Posted by seasons , 03 November 2011 · 70 views

I've been so busy and stressed out lately. I don't make any quality time for myself and when I do, it's never doing anything that's very pleasurable or meaningful. I've no social life at all and I don't know how to make time for it, or how to meet other people I would have anything in common with. Even if I did, I don't know if I'd give myself enough of a chance to make it work, or if they would with me. Despite all that, there's a few things that I think about quite often that I'm quite confident would make me happy. Things my heart desires. Really basic needs I have that are a big part of who I am, but that have never really been met in any way.

Having identified those needs, what's to stop me from fulfilling them? Maybe it's an illusion, but a lot of things. For some desires, I simply don't have the time or resources to fulfill them. It's as simple as that. For others, it's simply too late. If I'd come to an understanding about what makes me tick years ago, the time and place would have been right and I could have done something about it. But for a number of reasons, it's just too late now. I'm just too old for some things. And I have responsibilities and promises to keep, And I'm stuck in a couple of catch 22 situations that I just can't escape from.
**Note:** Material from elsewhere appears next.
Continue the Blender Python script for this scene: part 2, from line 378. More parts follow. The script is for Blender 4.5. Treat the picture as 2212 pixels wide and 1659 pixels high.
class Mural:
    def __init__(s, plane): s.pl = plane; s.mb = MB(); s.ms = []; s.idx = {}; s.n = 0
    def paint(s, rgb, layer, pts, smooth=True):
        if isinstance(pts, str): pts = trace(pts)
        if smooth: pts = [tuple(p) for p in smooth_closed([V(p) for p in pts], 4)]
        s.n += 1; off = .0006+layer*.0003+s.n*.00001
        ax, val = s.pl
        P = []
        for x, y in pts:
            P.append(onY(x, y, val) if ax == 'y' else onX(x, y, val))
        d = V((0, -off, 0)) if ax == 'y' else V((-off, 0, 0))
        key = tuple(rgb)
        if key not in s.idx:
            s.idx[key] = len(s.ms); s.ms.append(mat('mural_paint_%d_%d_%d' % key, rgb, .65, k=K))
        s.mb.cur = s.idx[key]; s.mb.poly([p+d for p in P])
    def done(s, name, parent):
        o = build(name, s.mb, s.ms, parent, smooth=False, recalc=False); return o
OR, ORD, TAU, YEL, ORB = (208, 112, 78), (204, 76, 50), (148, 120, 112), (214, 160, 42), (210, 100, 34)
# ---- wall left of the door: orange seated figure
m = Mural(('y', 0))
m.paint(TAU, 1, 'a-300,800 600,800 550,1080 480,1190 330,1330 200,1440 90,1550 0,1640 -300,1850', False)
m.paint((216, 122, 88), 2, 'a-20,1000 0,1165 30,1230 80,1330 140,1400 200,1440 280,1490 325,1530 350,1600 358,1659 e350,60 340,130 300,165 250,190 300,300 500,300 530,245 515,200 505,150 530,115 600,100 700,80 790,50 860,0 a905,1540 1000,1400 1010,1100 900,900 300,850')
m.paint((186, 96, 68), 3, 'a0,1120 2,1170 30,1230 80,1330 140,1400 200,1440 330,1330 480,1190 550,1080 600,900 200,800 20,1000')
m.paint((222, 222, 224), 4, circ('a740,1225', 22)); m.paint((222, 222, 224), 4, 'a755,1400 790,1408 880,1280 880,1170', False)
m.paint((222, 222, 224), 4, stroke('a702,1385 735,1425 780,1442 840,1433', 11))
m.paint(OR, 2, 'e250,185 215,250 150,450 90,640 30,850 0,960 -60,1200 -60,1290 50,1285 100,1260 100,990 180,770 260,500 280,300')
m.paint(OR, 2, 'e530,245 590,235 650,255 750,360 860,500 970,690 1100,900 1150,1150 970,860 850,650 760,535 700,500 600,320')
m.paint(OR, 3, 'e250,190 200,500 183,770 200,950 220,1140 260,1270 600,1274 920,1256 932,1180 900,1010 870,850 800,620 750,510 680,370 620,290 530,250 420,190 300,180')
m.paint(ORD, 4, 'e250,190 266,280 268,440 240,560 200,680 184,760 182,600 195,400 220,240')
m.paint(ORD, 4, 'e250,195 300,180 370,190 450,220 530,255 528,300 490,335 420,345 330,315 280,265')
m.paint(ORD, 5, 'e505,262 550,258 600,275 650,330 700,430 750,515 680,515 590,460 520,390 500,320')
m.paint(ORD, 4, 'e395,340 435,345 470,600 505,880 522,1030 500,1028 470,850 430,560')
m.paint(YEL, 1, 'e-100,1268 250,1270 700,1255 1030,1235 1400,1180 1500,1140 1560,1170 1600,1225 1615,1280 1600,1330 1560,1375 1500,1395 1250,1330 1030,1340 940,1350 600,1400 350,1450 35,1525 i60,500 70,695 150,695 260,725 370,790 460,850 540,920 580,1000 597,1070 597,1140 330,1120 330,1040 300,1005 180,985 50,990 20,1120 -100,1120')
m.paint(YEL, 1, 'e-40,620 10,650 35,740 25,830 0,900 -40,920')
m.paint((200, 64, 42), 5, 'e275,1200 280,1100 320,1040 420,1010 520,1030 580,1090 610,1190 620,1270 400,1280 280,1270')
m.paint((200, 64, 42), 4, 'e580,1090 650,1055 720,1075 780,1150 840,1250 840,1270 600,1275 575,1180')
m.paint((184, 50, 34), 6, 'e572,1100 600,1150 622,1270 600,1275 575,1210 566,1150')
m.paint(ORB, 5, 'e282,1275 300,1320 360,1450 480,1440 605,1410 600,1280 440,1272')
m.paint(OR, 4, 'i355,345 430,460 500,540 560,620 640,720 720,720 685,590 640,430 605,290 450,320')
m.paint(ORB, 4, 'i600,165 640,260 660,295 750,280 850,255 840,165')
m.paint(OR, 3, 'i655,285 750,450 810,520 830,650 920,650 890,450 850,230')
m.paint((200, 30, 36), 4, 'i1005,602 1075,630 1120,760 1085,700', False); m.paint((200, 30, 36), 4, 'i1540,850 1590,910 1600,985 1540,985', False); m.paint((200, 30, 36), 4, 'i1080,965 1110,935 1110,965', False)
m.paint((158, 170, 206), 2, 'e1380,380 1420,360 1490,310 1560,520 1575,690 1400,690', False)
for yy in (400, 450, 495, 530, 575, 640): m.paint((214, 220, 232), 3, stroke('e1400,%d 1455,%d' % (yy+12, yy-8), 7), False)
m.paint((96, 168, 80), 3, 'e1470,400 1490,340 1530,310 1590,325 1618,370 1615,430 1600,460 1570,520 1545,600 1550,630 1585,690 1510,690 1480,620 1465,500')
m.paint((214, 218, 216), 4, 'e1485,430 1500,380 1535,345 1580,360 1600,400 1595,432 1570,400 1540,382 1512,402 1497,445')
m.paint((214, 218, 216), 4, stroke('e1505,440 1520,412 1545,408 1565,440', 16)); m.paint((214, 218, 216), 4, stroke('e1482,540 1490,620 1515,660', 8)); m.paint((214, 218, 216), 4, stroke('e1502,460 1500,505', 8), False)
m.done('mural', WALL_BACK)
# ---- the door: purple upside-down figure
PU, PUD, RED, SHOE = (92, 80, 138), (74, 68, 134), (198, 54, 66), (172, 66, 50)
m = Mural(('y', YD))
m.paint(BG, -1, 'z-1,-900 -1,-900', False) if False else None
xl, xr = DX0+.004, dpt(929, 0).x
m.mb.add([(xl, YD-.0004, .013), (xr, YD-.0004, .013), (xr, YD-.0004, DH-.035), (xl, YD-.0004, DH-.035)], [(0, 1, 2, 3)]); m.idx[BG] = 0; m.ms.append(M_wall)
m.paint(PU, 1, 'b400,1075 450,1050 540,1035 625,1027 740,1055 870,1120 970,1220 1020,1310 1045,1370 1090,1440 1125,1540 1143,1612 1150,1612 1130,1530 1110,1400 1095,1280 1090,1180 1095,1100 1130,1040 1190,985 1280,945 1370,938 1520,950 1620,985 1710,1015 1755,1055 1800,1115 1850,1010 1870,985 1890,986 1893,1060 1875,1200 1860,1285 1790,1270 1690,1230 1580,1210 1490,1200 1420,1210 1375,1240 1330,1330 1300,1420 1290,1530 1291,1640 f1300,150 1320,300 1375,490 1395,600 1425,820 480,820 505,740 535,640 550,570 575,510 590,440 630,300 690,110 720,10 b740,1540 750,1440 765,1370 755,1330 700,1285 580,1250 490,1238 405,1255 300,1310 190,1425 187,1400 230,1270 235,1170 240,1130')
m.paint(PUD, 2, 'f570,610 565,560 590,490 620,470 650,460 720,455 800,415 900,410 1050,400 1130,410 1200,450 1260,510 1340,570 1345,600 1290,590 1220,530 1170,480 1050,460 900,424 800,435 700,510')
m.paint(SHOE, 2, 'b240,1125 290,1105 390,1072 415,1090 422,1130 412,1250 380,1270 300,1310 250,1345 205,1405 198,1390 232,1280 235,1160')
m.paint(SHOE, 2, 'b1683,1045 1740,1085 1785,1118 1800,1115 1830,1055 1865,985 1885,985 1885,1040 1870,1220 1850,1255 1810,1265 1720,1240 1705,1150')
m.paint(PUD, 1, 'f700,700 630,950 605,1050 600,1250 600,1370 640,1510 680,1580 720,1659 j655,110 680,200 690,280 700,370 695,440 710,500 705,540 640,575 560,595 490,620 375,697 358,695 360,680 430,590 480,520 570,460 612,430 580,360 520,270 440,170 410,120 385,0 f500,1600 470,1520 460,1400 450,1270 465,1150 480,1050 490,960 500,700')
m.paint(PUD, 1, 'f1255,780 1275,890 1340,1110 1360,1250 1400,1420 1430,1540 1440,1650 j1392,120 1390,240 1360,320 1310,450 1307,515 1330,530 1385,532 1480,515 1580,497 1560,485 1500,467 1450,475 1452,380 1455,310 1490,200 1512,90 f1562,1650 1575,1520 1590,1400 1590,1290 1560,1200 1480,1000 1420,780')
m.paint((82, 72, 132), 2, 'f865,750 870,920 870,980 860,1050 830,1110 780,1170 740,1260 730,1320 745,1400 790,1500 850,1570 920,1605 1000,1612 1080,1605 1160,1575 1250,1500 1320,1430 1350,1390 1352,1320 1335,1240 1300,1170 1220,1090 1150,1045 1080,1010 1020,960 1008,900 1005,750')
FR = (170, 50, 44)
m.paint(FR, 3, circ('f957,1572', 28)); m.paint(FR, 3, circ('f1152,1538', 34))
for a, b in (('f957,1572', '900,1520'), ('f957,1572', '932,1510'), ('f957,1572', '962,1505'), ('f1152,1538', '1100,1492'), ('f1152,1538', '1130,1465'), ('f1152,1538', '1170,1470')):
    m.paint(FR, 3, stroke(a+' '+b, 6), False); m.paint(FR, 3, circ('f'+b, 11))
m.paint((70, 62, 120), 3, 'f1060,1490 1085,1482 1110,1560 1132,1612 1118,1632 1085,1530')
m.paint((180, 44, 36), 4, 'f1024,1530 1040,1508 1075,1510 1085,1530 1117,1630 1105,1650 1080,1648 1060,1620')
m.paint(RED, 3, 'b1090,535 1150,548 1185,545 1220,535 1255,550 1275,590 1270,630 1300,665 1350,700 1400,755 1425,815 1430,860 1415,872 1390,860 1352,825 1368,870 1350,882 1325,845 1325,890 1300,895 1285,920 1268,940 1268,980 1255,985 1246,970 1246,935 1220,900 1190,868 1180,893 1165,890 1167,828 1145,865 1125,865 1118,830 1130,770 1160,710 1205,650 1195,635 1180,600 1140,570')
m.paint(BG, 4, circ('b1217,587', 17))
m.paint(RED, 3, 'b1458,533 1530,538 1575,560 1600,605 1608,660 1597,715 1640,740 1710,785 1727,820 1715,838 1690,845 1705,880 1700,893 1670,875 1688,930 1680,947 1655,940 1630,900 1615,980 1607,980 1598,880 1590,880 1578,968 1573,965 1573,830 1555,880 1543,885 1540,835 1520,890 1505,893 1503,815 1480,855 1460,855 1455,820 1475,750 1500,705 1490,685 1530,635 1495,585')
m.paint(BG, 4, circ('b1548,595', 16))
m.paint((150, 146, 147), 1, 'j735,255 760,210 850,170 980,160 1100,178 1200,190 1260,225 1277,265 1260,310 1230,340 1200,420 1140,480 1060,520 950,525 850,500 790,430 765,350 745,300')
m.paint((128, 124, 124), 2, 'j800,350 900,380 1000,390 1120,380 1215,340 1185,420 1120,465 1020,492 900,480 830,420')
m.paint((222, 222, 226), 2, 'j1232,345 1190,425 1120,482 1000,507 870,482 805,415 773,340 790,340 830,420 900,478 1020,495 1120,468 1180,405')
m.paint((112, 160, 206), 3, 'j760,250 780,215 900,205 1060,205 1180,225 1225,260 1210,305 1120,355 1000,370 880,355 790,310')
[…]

I'm not going to make a laundry list of everything I want to do and why I can't right now. I'll just say that for years and years I didn't really understand what I wanted, or I was too timid or hesitant to go out and get it. Not anymore, or at least not in the same way. But wow, if I'd have only understood this stuff a few years ago, I think I could have gotten some enjoyment out of life and taken a few steps toward becoming the person I'd always wanted to be. But here we are, and I can't throw away what I've got just to chase a few selfish dreams.

This is all left extremely vague for a reason. This forum and this blog are supposed to be safe and anonymous places to express yourself, but I've had "anonymous" Internet experiences much like this blow up in my face years down the road through no fault of my own and I'm not going to let it happen again. You can never be too careful out there.